Each entry needs to be restated exactly as written.
_____
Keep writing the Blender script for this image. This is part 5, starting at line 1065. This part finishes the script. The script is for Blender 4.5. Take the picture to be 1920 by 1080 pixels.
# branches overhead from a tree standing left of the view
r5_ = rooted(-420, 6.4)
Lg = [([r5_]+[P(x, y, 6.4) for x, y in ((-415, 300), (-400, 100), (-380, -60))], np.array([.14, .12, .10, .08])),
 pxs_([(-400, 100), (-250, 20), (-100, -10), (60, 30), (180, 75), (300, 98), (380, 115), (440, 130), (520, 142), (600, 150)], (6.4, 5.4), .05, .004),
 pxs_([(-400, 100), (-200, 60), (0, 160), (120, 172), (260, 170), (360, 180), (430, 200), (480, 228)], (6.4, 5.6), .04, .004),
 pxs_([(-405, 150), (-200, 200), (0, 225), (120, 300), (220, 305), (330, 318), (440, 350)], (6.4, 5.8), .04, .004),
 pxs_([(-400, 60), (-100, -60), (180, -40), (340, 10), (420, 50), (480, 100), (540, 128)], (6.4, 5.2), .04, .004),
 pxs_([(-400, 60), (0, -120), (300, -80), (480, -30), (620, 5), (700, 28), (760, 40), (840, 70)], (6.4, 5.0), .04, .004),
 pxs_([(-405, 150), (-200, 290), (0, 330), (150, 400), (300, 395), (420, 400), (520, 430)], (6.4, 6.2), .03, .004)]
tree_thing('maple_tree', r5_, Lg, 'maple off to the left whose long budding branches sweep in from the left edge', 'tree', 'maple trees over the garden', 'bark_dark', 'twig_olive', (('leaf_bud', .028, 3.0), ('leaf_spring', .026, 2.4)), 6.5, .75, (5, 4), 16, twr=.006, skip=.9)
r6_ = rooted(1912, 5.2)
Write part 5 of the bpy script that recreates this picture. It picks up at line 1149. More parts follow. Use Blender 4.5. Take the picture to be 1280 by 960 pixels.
_____
**The solution:**
Keep writing the Blender script for this image. This is part 5, starting at line 1065. This part finishes the script. The script is for Blender 4.5. Take the picture to be 1920 by 1080 pixels.
# branches overhead from a tree standing left of the view
r5_ = rooted(-420, 6.4)
Lg = [([r5_]+[P(x, y, 6.4) for x, y in ((-415, 300), (-400, 100), (-380, -60))], np.array([.14, .12, .10, .08])),
 pxs_([(-400, 100), (-250, 20), (-100, -10), (60, 30), (180, 75), (300, 98), (380, 115), (440, 130), (520, 142), (600, 150)], (6.4, 5.4), .05, .004),
 pxs_([(-400, 100), (-200, 60), (0, 160), (120, 172), (260, 170), (360, 180), (430, 200), (480, 228)], (6.4, 5.6), .04, .004),
 pxs_([(-405, 150), (-200, 200), (0, 225), (120, 300), (220, 305), (330, 318), (440, 350)], (6.4, 5.8), .04, .004),
 pxs_([(-400, 60), (-100, -60), (180, -40), (340, 10), (420, 50), (480, 100), (540, 128)], (6.4, 5.2), .04, .004),
 pxs_([(-400, 60), (0, -120), (300, -80), (480, -30), (620, 5), (700, 28), (760, 40), (840, 70)], (6.4, 5.0), .04, .004),
 pxs_([(-405, 150), (-200, 290), (0, 330), (150, 400), (300, 395), (420, 400), (520, 430)], (6.4, 6.2), .03, .004)]
tree_thing('maple_tree', r5_, Lg, 'maple off to the left whose long budding branches sweep in from the left edge', 'tree', 'maple trees over the garden', 'bark_dark', 'twig_olive', (('leaf_bud', .028, 3.0), ('leaf_spring', .026, 2.4)), 6.5, .75, (5, 4), 16, twr=.006, skip=.9)
r6_ = rooted(1912, 5.2)
Write part 5 of the bpy script that recreates this picture. It picks up at line 1149. More parts follow. Use Blender 4.5. Take the picture to be 1280 by 960 pixels.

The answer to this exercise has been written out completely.